CHESTERFIELD, Va. -- More than 800 crews were in the field working to restore power across rural Virginia Saturday, after thousands of Southside Electric Cooperative members spent a week without it.
SEC announced Saturday morning that they were getting assistance in the restoration efforts from cooperative mutual aid and contract crews, as well as Dominion Energy.
As of 9 a.m. Saturday, they said around 19,800 customers were still without power. As of 6 p.m., SEC announced they were at 17,305 outages and expecting to continue to see those numbers decrease throughout the evening. That number dropped to 14,634 as of Sunday at 2 p.m.
Charmaine Taylor was one of many customers who, as of Saturday evening, still had no power.
"When I went home the other day, my temperature in my house has dropped down to 30 some degrees," said Taylor.

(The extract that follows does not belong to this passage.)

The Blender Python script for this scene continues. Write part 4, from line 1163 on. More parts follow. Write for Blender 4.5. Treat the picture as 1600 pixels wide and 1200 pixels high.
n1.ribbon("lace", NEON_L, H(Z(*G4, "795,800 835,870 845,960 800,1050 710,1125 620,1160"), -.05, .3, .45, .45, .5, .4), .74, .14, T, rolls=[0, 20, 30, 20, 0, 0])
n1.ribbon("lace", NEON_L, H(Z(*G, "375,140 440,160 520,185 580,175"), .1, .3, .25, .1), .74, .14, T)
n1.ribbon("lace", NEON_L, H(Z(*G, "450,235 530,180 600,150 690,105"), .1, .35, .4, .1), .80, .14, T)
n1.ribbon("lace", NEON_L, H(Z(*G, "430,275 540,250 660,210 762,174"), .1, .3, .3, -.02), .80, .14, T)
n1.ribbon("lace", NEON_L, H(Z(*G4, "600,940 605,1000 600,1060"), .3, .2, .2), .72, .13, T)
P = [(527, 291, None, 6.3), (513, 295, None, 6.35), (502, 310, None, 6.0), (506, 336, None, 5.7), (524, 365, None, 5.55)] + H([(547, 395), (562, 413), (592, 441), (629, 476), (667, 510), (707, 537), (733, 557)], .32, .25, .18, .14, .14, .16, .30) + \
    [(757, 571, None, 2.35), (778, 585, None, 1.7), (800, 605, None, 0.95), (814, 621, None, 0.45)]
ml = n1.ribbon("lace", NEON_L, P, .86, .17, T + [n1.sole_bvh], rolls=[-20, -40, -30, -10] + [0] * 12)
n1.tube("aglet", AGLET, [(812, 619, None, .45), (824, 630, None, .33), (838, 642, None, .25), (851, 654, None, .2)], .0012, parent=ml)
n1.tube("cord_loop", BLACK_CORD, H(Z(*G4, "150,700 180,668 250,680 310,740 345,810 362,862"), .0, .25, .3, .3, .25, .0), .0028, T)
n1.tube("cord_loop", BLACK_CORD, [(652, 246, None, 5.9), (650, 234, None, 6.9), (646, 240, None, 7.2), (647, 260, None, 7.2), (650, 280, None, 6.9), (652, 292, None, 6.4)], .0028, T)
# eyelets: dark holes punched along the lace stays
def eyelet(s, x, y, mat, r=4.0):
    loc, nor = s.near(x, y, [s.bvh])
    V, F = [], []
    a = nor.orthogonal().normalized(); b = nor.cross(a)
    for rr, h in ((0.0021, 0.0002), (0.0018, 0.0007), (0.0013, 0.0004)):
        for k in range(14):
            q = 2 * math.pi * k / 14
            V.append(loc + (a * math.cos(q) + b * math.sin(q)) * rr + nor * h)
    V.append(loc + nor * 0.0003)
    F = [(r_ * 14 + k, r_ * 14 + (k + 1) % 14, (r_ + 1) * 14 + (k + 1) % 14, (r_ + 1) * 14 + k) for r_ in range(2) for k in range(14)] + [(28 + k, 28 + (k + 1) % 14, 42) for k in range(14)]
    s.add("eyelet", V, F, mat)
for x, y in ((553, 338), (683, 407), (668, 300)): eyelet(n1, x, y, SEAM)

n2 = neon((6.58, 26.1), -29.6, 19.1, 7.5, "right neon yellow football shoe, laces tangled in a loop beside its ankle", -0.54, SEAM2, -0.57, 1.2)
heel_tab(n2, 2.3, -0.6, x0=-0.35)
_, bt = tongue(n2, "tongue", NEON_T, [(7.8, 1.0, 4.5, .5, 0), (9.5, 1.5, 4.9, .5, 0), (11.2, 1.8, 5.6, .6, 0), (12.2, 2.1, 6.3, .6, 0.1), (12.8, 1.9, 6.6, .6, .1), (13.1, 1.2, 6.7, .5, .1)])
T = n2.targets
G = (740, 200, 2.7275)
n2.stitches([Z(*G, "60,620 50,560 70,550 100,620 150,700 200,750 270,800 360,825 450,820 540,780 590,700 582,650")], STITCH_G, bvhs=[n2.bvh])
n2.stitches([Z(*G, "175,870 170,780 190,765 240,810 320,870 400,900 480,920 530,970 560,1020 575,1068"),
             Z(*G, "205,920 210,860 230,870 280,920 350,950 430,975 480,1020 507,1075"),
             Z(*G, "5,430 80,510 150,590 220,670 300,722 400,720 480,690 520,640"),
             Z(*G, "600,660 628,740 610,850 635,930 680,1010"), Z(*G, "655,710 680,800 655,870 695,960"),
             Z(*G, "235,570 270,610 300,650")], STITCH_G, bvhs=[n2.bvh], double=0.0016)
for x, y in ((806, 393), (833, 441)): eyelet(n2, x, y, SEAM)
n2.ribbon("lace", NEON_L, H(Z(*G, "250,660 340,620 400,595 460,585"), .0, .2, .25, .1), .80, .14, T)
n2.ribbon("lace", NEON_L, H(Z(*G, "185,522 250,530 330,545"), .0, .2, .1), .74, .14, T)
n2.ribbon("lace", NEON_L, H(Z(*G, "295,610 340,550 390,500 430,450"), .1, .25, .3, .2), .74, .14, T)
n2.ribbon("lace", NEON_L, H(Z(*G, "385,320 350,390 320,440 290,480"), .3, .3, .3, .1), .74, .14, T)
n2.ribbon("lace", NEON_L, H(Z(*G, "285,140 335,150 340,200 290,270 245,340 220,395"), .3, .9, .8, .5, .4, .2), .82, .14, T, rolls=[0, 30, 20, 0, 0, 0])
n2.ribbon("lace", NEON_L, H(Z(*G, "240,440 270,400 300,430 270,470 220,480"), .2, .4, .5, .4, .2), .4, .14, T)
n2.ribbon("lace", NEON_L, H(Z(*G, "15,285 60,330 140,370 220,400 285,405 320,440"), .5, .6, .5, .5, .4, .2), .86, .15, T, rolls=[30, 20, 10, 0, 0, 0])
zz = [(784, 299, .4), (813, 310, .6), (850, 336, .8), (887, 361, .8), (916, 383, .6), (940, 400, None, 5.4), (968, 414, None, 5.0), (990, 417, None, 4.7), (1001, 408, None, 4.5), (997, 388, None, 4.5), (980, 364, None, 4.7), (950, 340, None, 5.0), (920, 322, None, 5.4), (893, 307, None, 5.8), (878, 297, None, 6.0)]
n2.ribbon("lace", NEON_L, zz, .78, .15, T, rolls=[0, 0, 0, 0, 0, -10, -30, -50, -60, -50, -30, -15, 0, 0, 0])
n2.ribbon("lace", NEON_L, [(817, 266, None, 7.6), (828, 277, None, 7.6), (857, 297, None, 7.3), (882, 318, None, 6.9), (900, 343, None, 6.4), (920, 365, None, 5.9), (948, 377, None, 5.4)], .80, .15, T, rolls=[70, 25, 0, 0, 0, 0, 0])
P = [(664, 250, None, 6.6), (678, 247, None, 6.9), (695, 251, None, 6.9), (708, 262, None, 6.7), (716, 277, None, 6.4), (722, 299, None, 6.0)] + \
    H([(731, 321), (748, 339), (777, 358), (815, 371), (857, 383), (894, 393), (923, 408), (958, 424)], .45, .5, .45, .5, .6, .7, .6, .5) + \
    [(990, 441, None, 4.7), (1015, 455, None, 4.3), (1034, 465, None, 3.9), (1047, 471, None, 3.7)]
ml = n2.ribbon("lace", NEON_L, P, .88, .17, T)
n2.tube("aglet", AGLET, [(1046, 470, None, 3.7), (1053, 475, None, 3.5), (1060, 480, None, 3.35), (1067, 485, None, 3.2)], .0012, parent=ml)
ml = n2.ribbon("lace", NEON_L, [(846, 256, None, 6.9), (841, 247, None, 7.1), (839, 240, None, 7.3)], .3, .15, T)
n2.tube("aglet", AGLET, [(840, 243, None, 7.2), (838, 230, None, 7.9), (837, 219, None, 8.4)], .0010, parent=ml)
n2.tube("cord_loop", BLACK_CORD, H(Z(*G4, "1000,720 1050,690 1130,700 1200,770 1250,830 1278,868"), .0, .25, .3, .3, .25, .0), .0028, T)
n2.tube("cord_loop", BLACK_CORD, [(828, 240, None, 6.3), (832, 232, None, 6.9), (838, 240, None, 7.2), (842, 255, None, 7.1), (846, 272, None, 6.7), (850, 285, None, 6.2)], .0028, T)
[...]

The Brodnax mother of five, including a newborn, had been staying with her children at a Virginia Beach hotel after her power went off Saturday but said she couldn't afford to continue. One week later, she and her children were headed home to a home with no power or running water.
"I hope nobody has to experience what we're currently going through. I've never been eight days without power. I've never," said Taylor.
Taylor said a cluster of homes on her street had had their power restored earlier in the week, but most of her neighbors on Pleasant Grove Rd. remained in the dark. She said there was even a power line down in the road that cars continued to drive over.
"And then what makes it so bad. They still they still can't provide us a restoration time. So we're just like hoping every day," Taylor said.
Meanwhile in Matoaca, the lights finally came back on for resident Kelle Spinos, who spent seven days without power.
"This morning, a bunch of crews from North Carolina showed up and they literally took an hour and the power is back on," said Spinos. "It doesn't feel real."
Spinos also expressed frustration with what she said was a lack of communication from SEC to their members, while thousands spent days without power.
"I think they need to be more prepared for storms. I think they need to have a plan of attack," said Spinos. "And I think, also, they need to do a better job trimming up the trees and keeping up with the poles in the line. We've lived in Matoaca for five years, and I've never seen a Southside truck tend to our line or tend to our trees. Nothing."
With 825 crewman on the ground Saturday, Chesterfield Supervisor Kevin Carroll said he was pleased by the effort to get the lights back on.
Friday he had called for more crews to assist SEC in those efforts, calling the situation a public safety issue.
"These are the heroes, right now, that are in our community to restore power," said Carroll. "I just want to let people know that there is hope on the way that there are people here working hard."
After many people expressed concern over why certain locations get power restored but not others, SEC's Director of Member Services, Timothy Kreis, explained that two homes could be right next to each other, but on two different lines.
As for how crews decide which lines to restore first, Kreis said, if they can access them, the main lines impacting the most people are typically their first priority.
Kreis said it can be difficult to pinpoint an exact timeline of restoration for individual homes. But he said SEC expected to have 90 percent of their territory's power restored by Thursday, and the remaining 10 percent back up by Sunday Feb. 28.
However, Kreis said with the influx of crews that came to help Saturday, that timeline could get pushed up.